Let $\,\,\,f_h : [0,1] \rightarrow \mathbb{R}$ the functions defined by $f_h(x) = h$ if $0 \le x \le \frac{1}{h}$ and $0$ otherwise. Prove that there do not exist a subsequence $(f_{h_{k}})_k$ and $f \in L^1((0,1))$ such that $f_{h_{k}} \rightharpoonup f $ in $L^1((0,1))$.
I have no idea how to resolve this exercise, can anyone help me?
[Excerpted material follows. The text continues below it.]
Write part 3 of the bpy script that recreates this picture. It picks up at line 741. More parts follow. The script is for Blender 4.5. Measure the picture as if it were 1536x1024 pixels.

Suppose that there exists a subsequence $\left(f_{h_k}\right)_{k\geqslant 1}$ and a function $f$ such that $f_{h_k}\to f$ weakly in $\mathbb L^1$. For positive integers $M$ and $N$, define the function $$ g_{M,N}:=\mathbf 1\left\{x\in [0,1]\mid f(x)\gt \frac 1M\mbox{ and }x\gt \frac 1N\right\}. $$ Then for $k$ such that $h_k\gt N$, the function $f_{h_k} g_{M,N}$ is identically zero hence $$ 0=\int fg_{M,N}\geqslant \frac 1M \lambda\left\{x\in [0,1]\mid f(x)\gt \frac 1M\mbox{ and }x\gt \frac 1N\right\} $$ which shows that $f(x)\leqslant 1/M$ on $[1/N,1]$. Since this is valid for any $M$ and $N$, we derive that $f(x)\leqslant 0$ almost everywhere. Applying the definition of weak convergence to the function $g$ constant equal to $1$ leads to a contradiction.